In contrast, 过 can appear together with 没. That is because it's about an event or action having been experienced in the past. If it has not been experienced, then 没 and 过 can work together to express that:


Wǒ méi gēn tā shuōguò.

I haven't told him.

Again, you can see the difference in the English translations. With 没 alone, the statement is simpler: that thing did not happen then. With 没 and 过, it's more about the current situation: up till now, that has not happened.

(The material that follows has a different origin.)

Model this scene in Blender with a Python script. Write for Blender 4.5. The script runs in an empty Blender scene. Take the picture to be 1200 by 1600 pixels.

Note that using 没 and 过 together does not necessarily mean that something never happened in the history of time. It can have a smaller context, for example:


Wǒ hái méi chīguò fàn.

I haven't eaten.

This probably does not mean that the speaker is a solar-powered cyborg who has never eaten anything in their whole life. It just means that they haven't eaten up till now, possibly all day or since the last time you would expect them to have eaten.

Using 过 and 了 together

The two particles can also appear together in sentences like this:


Nǐ chīguò fànle ma?

Have you eaten (now)?

So what is the difference between that and the more famous "吃饭了吗?"? Functionally there is very little difference: both are asking if you have eaten. As with many of these situations, the difference with 过 is largely emphasis.

The closest thing in English would be the addition of the word "now", as shown in the translation. A more rigid and emphatic translation just to demonstrate this might be "Is it now the case that you have eaten?". But that is ridiculous, so you're better off getting more exposure and input to build a natural feel for this.

Some more examples of using 过 and 了 together:


Shōu lājī de rén láiguòle.

The rubbish collectors have been.


Zhìshǎo nǐ shìguòle.

At least you tried.

To continue the example from above:


Tā qùguò liǎng cìle.

She's been twice now.

Or even more emphatically:


Tā yǐjīng qùguò liǎng cìle.

She's already been twice now.

When 了 and 过 are interchangeable

There are some situations where 了 and 过 are equivalent to each other and either could be used in a sentence. For example:


Wǒ shì chīle fàn cái chūfā de.

I only set off after I'd eaten.


Wǒ shì chīguò fàn cái chūfā de.

I only set off after I'd eaten.

There is no particular difference between these two examples. In each sentence, 了 and 过 mark the action as completed in that time frame.